Earlier this week we had some rather strange winter weather. Following deposition of a few inches of light, fluffy snow, we had several hours of sleet and freezing rain, covering our winter wonderland with a thin crust of ice and leaving the yard with a couple of inches of snow capped with a thin layer of ice that easily breaks. For most northern creatures, this is but a minor inconvenience observed from time to time in the frozen tundra of upstate New York. For our 12-pound Cavalier King Charles Spaniel, however, few things in life (with the exception of squirrels, tennis balls, and remote controls) instill more fear. In case you're thinking my dog's a wuss, please keep in mind, the squirrels in our neighborhood are rather fierce, many of them sporting tattoos and wearing leather chaps.

As man of the house, it's typically my job to take the dog out first thing in the morning (or so Mrs. Beagle has led me to believe). We have it down to a routine. Alarm goes off, I bundle up, call the dog, and we both stumble/trip/fall down the stairs and out the back door. She does her thing, then I return indoors for a nice hot shower, while she cuddles up with Mrs. Beagle before the second alarm clock goes off. Crunchy snow, however, is a daunting obstacle. Little 12 pound dogs think they can walk on it, get a few steps, then watch a leg spontaneously sink three or four inches while the remainder of the dog splays across the ice. Given the temperature of ice is somewhere below 32°F, it doesn't seem to be a pleasant experience.

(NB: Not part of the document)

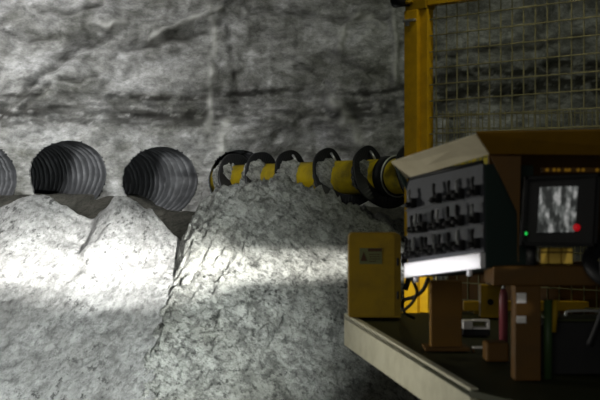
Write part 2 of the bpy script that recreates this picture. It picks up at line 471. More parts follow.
# ------------------------------------------------------------------ auger
a_far = on_wall(235, 180); a_far.z = CZ+0.30
A0 = Vector((a_far.x, a_far.y, CZ+0.30))     # where it enters the rock
AD = -AX                                       # toward the machine
def t_of_px(px):                               # distance along the auger for a photo column
    k = (px-300)/F; return (k*A0.y-A0.x)/(AD.x-k*AD.y)
apex = [(t_of_px(p), i) for i, p in enumerate([180, 208, 235, 262, 290, 328, 368, 411, 457, 505])]
LV = Vector((-0.809, -0.588, 0))
auger = thing('auger', A0, 'yellow auger with black spiral flight, half buried in cuttings, running into the rock', 'auger')
t0 = t_of_px(200); t1 = t_of_px(495)
bm = B(); tube(bm, [A0+AD*t0, A0+AD*t1], 0.225, 48)
from_bm('shaft', bm, paint('shade_darkened_yellow', (0.40, 0.29, 0.004), 0.5, amt=0.85, scale=3.2, dirt_or_shade=(0.07, 0.07, 0.025)), auger, True)  # dark olive patches paint in the shade that falls on the auger
bm = B(); rows = []
N = 420
for i in range(N+1):
    t = apex[0][0]+(apex[-1][0]-apex[0][0])*i/N
    for (ta, ia), (tb, ib) in zip(apex, apex[1:]):
        if t <= tb+1e-6: ph = ia+(t-ta)/(tb-ta); break
    a = 2*PI*ph
    rd = Vector((0, 0, 1))*math.cos(a)+LV*math.sin(a)
    c = A0+AD*t
    ro = 0.405+0.006*math.sin(ph*37); th = 0.026
    rows.append([bm.verts.new(c+rd*r+AD*s) for r, s in ((0.215, -th), (ro-0.01, -th*0.8), (ro, -th*0.5), (ro, th*0.5), (ro-0.01, th*0.8), (0.215, th))])
for a, b in zip(rows, rows[1:]):
    for k in range(6): bm.faces.new((a[k], a[(k+1) % 6], b[(k+1) % 6], b[k]))
bm.faces.new(rows[0]); bm.faces.new(rows[-1][::-1])
from_bm('spiral_flight', bm, FLT, auger, False)
# joint collar with dark steel ring near the coupling
for px in (392,):
    t = t_of_px(px); bm = B()
    tube(bm, [A0+AD*(t-0.10), A0+AD*(t-0.08), A0+AD*(t+0.08), A0+AD*(t+0.10)], [0.235, 0.262, 0.262, 0.235], 40)
    from_bm('coupling_collar', bm, FLT, auger, True)
    bm = B()
    for k in range(24):
        a = 2*PI*k/24
    ring = []
    for k in range(33):
        a = 2*PI*k/32; ring.append(A0+AD*(t+0.1)+(Vector((0, 0, 1))*math.cos(a)+LV*math.sin(a))*0.262)
    tube(bm, ring, 0.010, 6, False)
    from_bm('worn_steel_ring', bm, STL, auger, True)
for px in (291, 329, 368):
    t = t_of_px(px)+0.03; c = A0+AD*(t+0.04)+Vector((0, 0, 0.225)); bm = B()
    tube(bm, spline([c+AD*0.07+Vector((0, 0, 0)), c+AD*0.07+LV*0.03+Vector((0, 0, 0.05)), c+AD*0.03+LV*0.03+Vector((0, 0, 0.09)), c-AD*0.02+Vector((0, 0, 0.10))], 5), 0.018, 8)
    from_bm('steel_curl', bm, STL, auger, True)  # small pale steel curls beside the flight
# cuttings caked between the flights
for px, s in ((374, 0.95), (337, 1.1), (301, 1.2), (266, 1.25), (236, 1.2)):
    t = t_of_px(px); bm = B()
    bmesh.ops.create_icosphere(bm, subdivisions=4, radius=1)
    for v in bm.verts:
        n = v.co.normalized(); k = 1+0.25*fr(n.x*2.2+px, n.y*2.2, n.z*2.2, 4)
        w = AD*(n.x*0.16)+LV*(n.y*0.17)+Vector((0, 0, 1))*(n.z*0.20)
        v.co = A0+AD*t+LV*0.17+Vector((0, 0, 0.02))+w*k*s
    from_bm('caked_cuttings', bm, MUCK2, auger, True)

# ------------------------------------------------------------------ work platform
ZT = {}
FL = P(344, 314, 6.98); NL = P(470, 390, 4.8); NR = P(690, 452, 4.0); FR = P(640, 309, 7.6)
plat = thing('work_platform', (FL+NL+NR+FR)/4-Vector((0, 0, 0.17)), 'dark green steel work platform with a dusty pale side rail', 'platform')
def deck_z(x, y):
    # plane through FL, NL, FR
    n = (NL-FL).cross(FR-FL); return FL.z-(n.x*(x-FL.x)+n.y*(y-FL.y))/n.z
NR.z = deck_z(NR.x, NR.y)
bm = B(); slab(bm, [FL, NL, NR, FR], (0, 0, -0.03), 0.004); from_bm('deck_plate', bm, DECK, plat)
side = (NL-FL).normalized(); inn = Vector((-side.y, side.x, 0)).normalized()
bm = B(); o_ = FL+Vector((0, 0, -0.175))-inn*0.0
slab(bm, [FL+Vector((0, 0, 0.006)), NL+Vector((0, 0, 0.006)), NL+inn*0.035+Vector((0, 0, 0.006)), FL+inn*0.035+Vector((0, 0, 0.006))], (0, 0, -0.18), 0.005)
from_bm('side_rail', bm, FAS, plat)
fr_d = (NR-NL).normalized(); fin = Vector((-fr_d.y, fr_d.x, 0))
st_ = NL+inn*0.037
bm = B(); slab(bm, [st_-Vector((0, 0, 0.031)), NR-Vector((0, 0, 0.031)), NR+fin*0.035-Vector((0, 0, 0.031)), st_+fin*0.035-Vector((0, 0, 0.031))], (0, 0, -0.14), 0.004)
from_bm('front_rail', bm, BRN, plat)
bm = B(); u = (FR-FL).normalized()
slab(bm, [FL+inn*0.04-Vector((0, 0, 0.031)), FL+inn*0.04-Vector((0, 0, 0.031))+side*0.05, FR-Vector((0, 0, 0.031))+side*0.05, FR-Vector((0, 0, 0.031))], (0, 0, -0.10), 0.004)
from_bm('rear_rail', bm, OCH, plat)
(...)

Cricket, being a dog of reasonable intelligence (tempering our expectations based on size, of course), realized after her first trip outside in the crunchy snow several days ago that the great outdoors was no longer her friend. This has caused a remarkable improvement in her capacity to "hold it." The next morning when the alarm went off she burrowed herself to the foot of the bed under the covers in a desperate attempt to hide from her destiny. Despite her best attempts, however, nature eventually won and the very full, nearly bursting dog finally found relief by learning to navigate through the treacherous outdoor terrain by staying in tire tracks.

This morning in my delirium, however, I took her out back. No tire tracks. She was hesitant, so I finally placed her in the snow in an area that had been 'de-crunched' by my wanderings over the past couple days. She did her thing, but had to figure out how to get back in the house, as I left her in her island of 'de-crunched' snow and was watching through the window from the much more pleasant indoors. This would be a true test of courage. Would this 12-pound wet nosed quadruped sit and shiver in the middle of the yard, looking pitiful and hoping for salvation from an external source, or would she brave the fearsome crunchy snow and make her way back to the porch and up the steps into the house? Initially she opted for the former, but as help did not arrive, tension mounted.

Cricket weighed her options further, and confronted her challenge head on. Valiantly she ventured a paw forward, testing her weight on the icy layer, pulling it back. Analyzing the situation, she tested the ice again. Gathering her courage, the daring little dog took another step, and another. She was doing it. Our fuzzy hero was almost to the patio when it happened -- all four paws sunk into the snow at once and she landed with a muffled thud and minor squeak, flat on her stomach on the ice. But the Cricket remained undaunted. Boldly pulling herself out of the holes in the frosty snow, she made a dash for the stairs and scrambled up the steps to safety, snagging her treat on the way as she raced back upstairs to the comfort of sheets, comforters, and a flannel blanket.

We all have days littered with crunchy snow. Here's to the courage to venture forward, pick ourselves up off the ice when we fall through, and continue through our challenges until we receive our rewards and return to comfortable, safe territory.

Late-Breaking Update: Mrs. Beagle reports that upon taking Cricket out again later in the morning, Cricket, with but a modicum of initial hesitation, had no issues in again venturing out onto the crunchy snow. The fear has been conquered!

1 comment:

Tom Stormcrowe and Crazylady said...

You've definitely got a cute dog there.....

Best of luck in your Tour de Cure effort as well. :D Thanks for the visit.